When you say P(Y=k), do you mean P(Y=k|X)? (since we are told that it is poisson when it is conditioned by X...) However, if you mean that it is not P(Y=k|X)...actually that was what I was trying to compute by integrating out x from the continuous part...and then looking at the discrete part (but I was confused, because I wasn't sure if I could handle them seperately).

P(Y=k) = $\sum \frac{m^k e^{-m}}{k!}$

and...

$P(x < X < x+dx|Y=k) = \frac{P(x < X < x+dx) ∩ P(Y=k)}{P(Y=k)}$

Where do you get the formula
$$P(Y=k) = \sum \frac{m^k e^{-m}}{k!}?$$ What is m? what are you summing over?

The way I read the problem, we have
$$P\{ Y = k | X = x \} = \frac{x^k e^{-x}}{k!}.$$
That is *exactly* what the problem says!

Now, of course, you need to find P{Y = k}, an unconditional probability.

RGV

 

[Artusartos]

Where do you get the formula
$$P(Y=k) = \sum \frac{m^k e^{-m}}{k!}?$$ What is m? what are you summing over?

The way I read the problem, we have
$$P\{ Y = k | X = x \} = \frac{x^k e^{-x}}{k!}.$$
That is *exactly* what the problem says!

Now, of course, you need to find P{Y = k}, an unconditional probability.

RGV

The reason that I wrote summation is because this is the cumulative distribution...not the probability mass function. So for continuous cases, the cdf is the integral of the pdf, and for discrete cases the cdf is the summation of the pmf...and what you're summing over depends on the question. Isn't that correct?

 

[Ray Vickson]

The reason that I wrote summation is because this is the cumulative distribution...not the probability mass function. So for continuous cases, the cdf is the integral of the pdf, and for discrete cases the cdf is the summation of the pmf...and what you're summing over depends on the question. Isn't that correct?

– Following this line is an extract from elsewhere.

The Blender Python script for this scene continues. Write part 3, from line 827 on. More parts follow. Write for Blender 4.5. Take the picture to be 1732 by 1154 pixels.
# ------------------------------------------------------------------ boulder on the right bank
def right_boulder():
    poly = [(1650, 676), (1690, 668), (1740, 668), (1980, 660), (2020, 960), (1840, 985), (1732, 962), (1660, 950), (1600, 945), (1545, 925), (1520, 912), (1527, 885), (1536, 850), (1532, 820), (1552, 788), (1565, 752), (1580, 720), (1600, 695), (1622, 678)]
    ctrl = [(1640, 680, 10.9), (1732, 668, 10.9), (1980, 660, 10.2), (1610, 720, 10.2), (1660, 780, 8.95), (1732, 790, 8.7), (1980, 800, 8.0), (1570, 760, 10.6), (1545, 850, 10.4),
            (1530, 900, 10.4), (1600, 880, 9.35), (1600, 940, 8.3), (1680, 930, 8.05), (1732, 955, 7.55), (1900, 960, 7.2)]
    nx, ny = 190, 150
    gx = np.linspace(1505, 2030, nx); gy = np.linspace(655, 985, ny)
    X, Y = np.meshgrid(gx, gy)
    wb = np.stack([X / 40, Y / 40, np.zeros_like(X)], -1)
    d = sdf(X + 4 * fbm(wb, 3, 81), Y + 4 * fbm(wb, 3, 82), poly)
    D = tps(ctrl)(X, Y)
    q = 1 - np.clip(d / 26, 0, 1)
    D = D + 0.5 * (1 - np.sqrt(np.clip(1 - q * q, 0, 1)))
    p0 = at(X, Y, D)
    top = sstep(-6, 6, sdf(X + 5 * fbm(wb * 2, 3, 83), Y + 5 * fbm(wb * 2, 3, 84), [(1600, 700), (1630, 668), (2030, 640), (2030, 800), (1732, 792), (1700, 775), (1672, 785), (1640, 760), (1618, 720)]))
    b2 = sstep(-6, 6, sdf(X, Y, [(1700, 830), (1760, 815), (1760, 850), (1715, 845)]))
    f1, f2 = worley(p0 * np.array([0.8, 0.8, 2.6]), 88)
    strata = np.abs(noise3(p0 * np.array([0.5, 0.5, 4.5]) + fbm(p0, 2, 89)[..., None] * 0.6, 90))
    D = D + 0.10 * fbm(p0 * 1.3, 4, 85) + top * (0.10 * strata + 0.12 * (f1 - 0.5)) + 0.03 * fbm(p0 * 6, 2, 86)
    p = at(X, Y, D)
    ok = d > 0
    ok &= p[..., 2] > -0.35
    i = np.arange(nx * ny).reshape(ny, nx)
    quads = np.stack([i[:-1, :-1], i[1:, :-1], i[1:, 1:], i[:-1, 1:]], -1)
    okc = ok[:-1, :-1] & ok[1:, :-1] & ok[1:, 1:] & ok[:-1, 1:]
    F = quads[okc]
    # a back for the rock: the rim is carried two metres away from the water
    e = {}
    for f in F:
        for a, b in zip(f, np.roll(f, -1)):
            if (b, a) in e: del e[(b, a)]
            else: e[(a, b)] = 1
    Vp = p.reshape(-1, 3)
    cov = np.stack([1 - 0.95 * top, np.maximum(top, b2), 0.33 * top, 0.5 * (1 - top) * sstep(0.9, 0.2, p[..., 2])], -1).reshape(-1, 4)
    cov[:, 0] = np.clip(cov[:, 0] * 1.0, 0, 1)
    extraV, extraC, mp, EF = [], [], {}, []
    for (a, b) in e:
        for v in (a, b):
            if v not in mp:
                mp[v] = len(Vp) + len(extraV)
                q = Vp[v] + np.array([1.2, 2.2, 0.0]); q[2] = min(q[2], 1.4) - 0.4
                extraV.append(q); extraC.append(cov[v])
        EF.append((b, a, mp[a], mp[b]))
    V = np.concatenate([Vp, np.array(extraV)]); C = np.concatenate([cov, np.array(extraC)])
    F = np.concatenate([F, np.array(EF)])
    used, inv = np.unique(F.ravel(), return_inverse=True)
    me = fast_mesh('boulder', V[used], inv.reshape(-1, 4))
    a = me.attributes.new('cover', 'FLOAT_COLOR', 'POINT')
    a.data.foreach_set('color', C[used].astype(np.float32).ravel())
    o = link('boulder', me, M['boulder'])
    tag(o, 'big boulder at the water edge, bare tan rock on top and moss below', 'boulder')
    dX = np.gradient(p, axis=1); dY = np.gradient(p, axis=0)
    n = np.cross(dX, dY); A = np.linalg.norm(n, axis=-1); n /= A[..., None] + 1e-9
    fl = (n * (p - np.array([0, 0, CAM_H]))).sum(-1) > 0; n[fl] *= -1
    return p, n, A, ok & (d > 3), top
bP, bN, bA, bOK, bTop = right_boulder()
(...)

OK, fine: you want to find the cdf of something. However, your expression is still lacking in two ways: (i) what is the summation index?; and (ii) what are the summation limits? Just writing Ʃ does not tell anyone whether you are summing over k for fixed m or over m for fixed k, and what the summation limits are.

Anyway, nothing in this question asks about the cdf (unless there are parts of the question you have not written in your first post).

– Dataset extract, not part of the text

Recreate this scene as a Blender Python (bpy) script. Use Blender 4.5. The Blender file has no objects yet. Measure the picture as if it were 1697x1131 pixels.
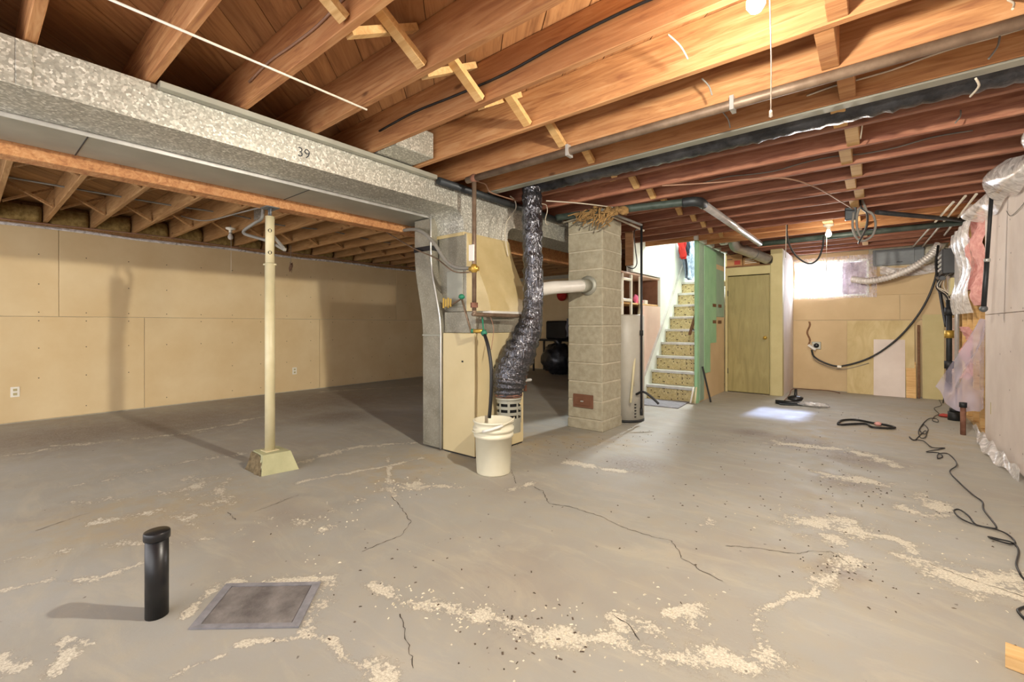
import bpy, math, random
import numpy as np
from mathutils import Vector, Matrix
R_ = random.Random(7)
C = bpy.context.scene.collection
SC = bpy.context.scene

# ---------------------------------------------------------------- camera, light, exposure
F_PX, HOR, CAM_Z, SN, CS = 742.0, 539.0, 1.12, 0.630, 0.7766     # measured from the photograph's vanishing points
cam_d = bpy.data.cameras.new('camera'); cam = bpy.data.objects.new('camera', cam_d); C.objects.link(cam)
cam.location = (0, 0, CAM_Z); cam.rotation_euler = (math.pi/2, 0, math.atan2(SN, CS))
cam_d.sensor_width = 36; cam_d.lens = F_PX/1697*36; cam_d.shift_y = -(565.5-HOR)/1697
cam_d.clip_start = 0.02
SC.camera = cam
SC.view_settings.view_transform = 'Standard'; SC.view_settings.look = 'None'
SC.view_settings.exposure = 0.55; SC.view_settings.gamma = 1; SC.view_settings.use_curve_mapping = False
W = bpy.data.worlds.new('world'); SC.world = W; W.use_nodes = True
bg = W.node_tree.nodes['Background']; bg.inputs[0].default_value = (0.98, 0.97, 1.0, 1); bg.inputs[1].default_value = 1.0
def lamp(name, kind, loc, power, color, size=0.04, rot=None, sy=None):
    d = bpy.data.lights.new(name, kind); o = bpy.data.objects.new(name, d); C.objects.link(o)
    o.location = loc; d.energy = power; d.color = color
    if kind == 'AREA':
        d.shape = 'RECTANGLE'; d.size = size; d.size_y = sy or size
    elif kind != 'SUN': d.shadow_soft_size = size
    if kind == 'POINT':
        d.use_nodes = True; nt = d.node_tree; fo = nt.nodes.new('ShaderNodeLightFalloff'); fo.inputs['Strength'].default_value = 1.0
        nt.links.new(fo.outputs['Linear'], nt.nodes['Emission'].inputs['Strength'])
    if rot: o.rotation_euler = rot
    return o
B1 = (-0.32, 1.73, 2.235); B2 = (-0.43, 6.49, 2.20)
lamp('bulb_light', 'POINT', (B1[0], B1[1], B1[2]-.07), 58, (1.0, 0.925, 0.79), 0.035)
lamp('bulb_light', 'POINT', (B2[0], B2[1], B2[2]-.07), 20, (1.0, 0.88, 0.74), 0.03)
lamp('stairwell_light', 'POINT', (-2.35, 8.3, 3.35), 95, (0.93, 0.97, 1.0), 0.12)
lamp('window_daylight', 'AREA', (-0.62, 9.52, 1.95), 55, (0.80, 0.88, 1.0), 0.9, (math.radians(-62), 0, 0), 0.55)
lamp('added_fill_light', 'AREA', (-2.6, -2.4, 1.5), 70, (1.0, 0.95, 0.93), 6.0, (math.radians(76), 0, 0), 2.0)  # soft fill added behind the camera to brighten the room, not a fixture
sun = lamp('sun', 'SUN', (0, 14, 8), 9.0, (0.50, 0.62, 1.0)); sun.data.angle = 0.06
sun.rotation_euler = Vector((0.20, 2.9, 1.92)).to_track_quat('Z', 'Y').to_euler()

# ---------------------------------------------------------------- helpers
def P(u, v, x=None, y=None, z=None):
    """point of the real plane x=, y= or z= that the photograph shows at u, v"""
    du = u-848.5
    d = (-SN*F_PX+CS*du, CS*F_PX+SN*du, HOR-v)
    t = x/d[0] if x is not None else y/d[1] if y is not None else (z-CAM_Z)/d[2]
    return (d[0]*t, d[1]*t, CAM_Z+d[2]*t)
def FL(u, v, z=0.0): return P(u, v, z=z)
def lin(h):
    c = [int(h[i:i+2], 16)/255 for i in (1, 3, 5)]
    return tuple(((a+.055)/1.055)**2.4 if a > .04045 else a/12.92 for a in c)+(1,)
class NT:
    def __init__(s, name):
        s.m = bpy.data.materials.new(name); s.m.use_nodes = True; s.t = s.m.node_tree; s.b = s.t.nodes['Principled BSDF']
    def n(s, typ, **k):
        nd = s.t.nodes.new(typ)
        for a, b in k.items():
            if a.startswith('i_'):
                key = a[2:]; key = int(key) if key.isdigit() else key.replace('_', ' ')
                nd.inputs[key].default_value = b
            else: setattr(nd, a, b)
        return nd
    def l(s, a, b): s.t.links.new(a, b)
    def ramp(s, fac, stops):
        r = s.n('ShaderNodeValToRGB'); e = r.color_ramp.elements
        while len(e) < len(stops): e.new(.5)
        for q, (p, c) in zip(e, stops): q.position = p; q.color = lin(c) if isinstance(c, str) else (c, c, c, 1)
        s.l(fac, r.inputs[0]); return r.outputs[0]
    def coord(s, scale=(1, 1, 1), rand=True):
        tc = s.n('ShaderNodeTexCoord'); mp = s.n('ShaderNodeMapping'); mp.inputs['Scale'].default_value = scale
        src = tc.outputs['Object']
        if rand:
            oi = s.n('ShaderNodeObjectInfo'); mu = s.n('ShaderNodeMath', operation='MULTIPLY', i_1=37.0); s.l(oi.outputs['Random'], mu.inputs[0])
            ad = s.n('ShaderNodeVectorMath', operation='ADD'); s.l(src, ad.inputs[0]); s.l(mu.outputs[0], ad.inputs[1]); src = ad.outputs[0]
        s.l(src, mp.inputs[0]); return mp.outputs[0]
    def noise(s, vec, scale, detail=4, rough=.5, dist=0):
        q = s.n('ShaderNodeTexNoise', i_Scale=scale, i_Detail=detail, i_Roughness=rough, i_Distortion=dist); s.l(vec, q.inputs['Vector']); return q.outputs['Fac']
    def mix(s, f, a, b, mode='MIX'):
        q = s.n('ShaderNodeMix', data_type='RGBA', blend_type=mode)
        for i, x in ((0, f), (6, a), (7, b)):
            if isinstance(x, str): q.inputs[i].default_value = lin(x)
            elif isinstance(x, (int, float)): q.inputs[i].default_value = x
            else: s.l(x, q.inputs[i])
        return q.outputs[2]
    def math(s, op, a, b=0.0, clamp=False):
        q = s.n('ShaderNodeMath', operation=op, use_clamp=clamp)
        for i, x in ((0, a), (1, b)):
            if isinstance(x, (int, float)): q.inputs[i].default_value = x
            else: s.l(x, q.inputs[i])
        return q.outputs[0]
    def done(s, col=None, rough=.6, metal=0, bump=None, bs=.3, bd=.01):
        if col is not None:
            if isinstance(col, str): s.b.inputs['Base Color'].default_value = lin(col)
            else: s.l(col, s.b.inputs['Base Color'])
        if isinstance(rough, (int, float)): s.b.inputs['Roughness'].default_value = rough
        else: s.l(rough, s.b.inputs['Roughness'])
        s.b.inputs['Metallic'].default_value = metal
        if bump is not None:
            q = s.n('ShaderNodeBump', i_Strength=bs, i_Distance=bd); s.l(bump, q.inputs['Height']); s.l(q.outputs[0], s.b.inputs['Normal'])
        return s.m
M = {}
def wood(name, dark, mid, light, scale=(1.2, 14, 14), knots=True, rough=.75):
    s = NT(name); v = s.coord(scale)
    n1 = s.noise(v, 2.2, 6, .6, 1.2); n2 = s.noise(s.coord((.7, 2, 2)), 1.5, 2)
    c = s.ramp(n1, [(.3, dark), (.5, mid), (.72, light)])
    c = s.mix(s.ramp(n2, [(.35, 0.0), (.7, .55)]), c, dark, 'MIX')
    if knots:
        vo = s.n('ShaderNodeTexVoronoi', i_Scale=1.0); s.l(s.coord((1.9, 5.0, 5.0)), vo.inputs['Vector'])
        k = s.ramp(vo.outputs['Distance'], [(.035, .75), (.085, 0.0)])
        c = s.mix(k, c, '#5a3216')
    oi = s.n('ShaderNodeObjectInfo'); hv = s.n('ShaderNodeHueSaturation'); s.l(c, hv.inputs['Color'])
    vv = s.math('ADD', s.math('MULTIPLY', oi.outputs['Random'], .3), .85); s.l(vv, hv.inputs['Value'])
    M[name] = s.done(hv.outputs[0], rough, 0, n1, .25, .004)
wood('joist_wood', '#94603c', '#bd8755', '#d2a473')
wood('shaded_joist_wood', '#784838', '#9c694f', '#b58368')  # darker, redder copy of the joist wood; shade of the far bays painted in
wood('old_wood', '#8a6238', '#a87f50', '#bd9767')
wood('board_wood', '#875a36', '#b07c4e', '#c49260', (1.0, 10, 10))
wood('old_board', '#7a5630', '#9a7244', '#ab8250', (1.0, 10, 10))
wood('pale_wood', '#b88d55', '#d3ab72', '#e2c28c')
wood('plywood', '#b9a373', '#c9b585', '#d6c496', (3, 9, 1.2), False)
wood('brown_wood', '#5c3d24', '#7a5636', '#8c6846')
wood('door_wood', '#8f8250', '#a0925c', '#ab9e68', (5, 5, .8), False, .5)
def mottled(name, a, b, scale=3, rough=.7, metal=0, bump=.1, det=5, lo=.35, hi=.7, spec=None):
    s = NT(name); v = s.coord(); n = s.noise(v, scale, det, .6)
    m = s.done(s.ramp(n, [(lo, a), (hi, b)]), rough, metal, s.noise(v, scale*8, 3), bump, .004)
    if spec is not None: s.b.inputs['Specular IOR Level'].default_value = spec
    M[name] = m; return m
mottled('drywall', '#d6bc8e', '#e0ca9f', 1.6, .85)
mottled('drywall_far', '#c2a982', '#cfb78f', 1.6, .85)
mottled('drywall_white', '#d2c4bb', '#e2d6cd', 1.8, .85)
mottled('white_paint', '#dfe6dd', '#eef1ec', 2, .7)
mottled('pink_board', '#d9b9a8', '#e4c8b8', 2, .8)
mottled('mint_paint', '#86b58c', '#98c49b', 4, .6)
mottled('mint_grey', '#87a390', '#98b29c', 4, .6)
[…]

At this point I am finished with this thread.

RGV

 

[Artusartos]

OK, fine: you want to find the cdf of something. However, your expression is still lacking in two ways: (i) what is the summation index?; and (ii) what are the summation limits? Just writing Ʃ does not tell anyone whether you are summing over k for fixed m or over m for fixed k, and what the summation limits are.

Anyway, nothing in this question asks about the cdf (unless there are parts of the question you have not written in your first post).

At this point I am finished with this thread.

RGV

Actually, I wasn't trying to find the cdf at first. But when you asked me to find P{Y = k} and P{x < X < x+dx|Y=k}...P(anything) can be found using the cdf.

Anyways, I'll probably ask my professor about this...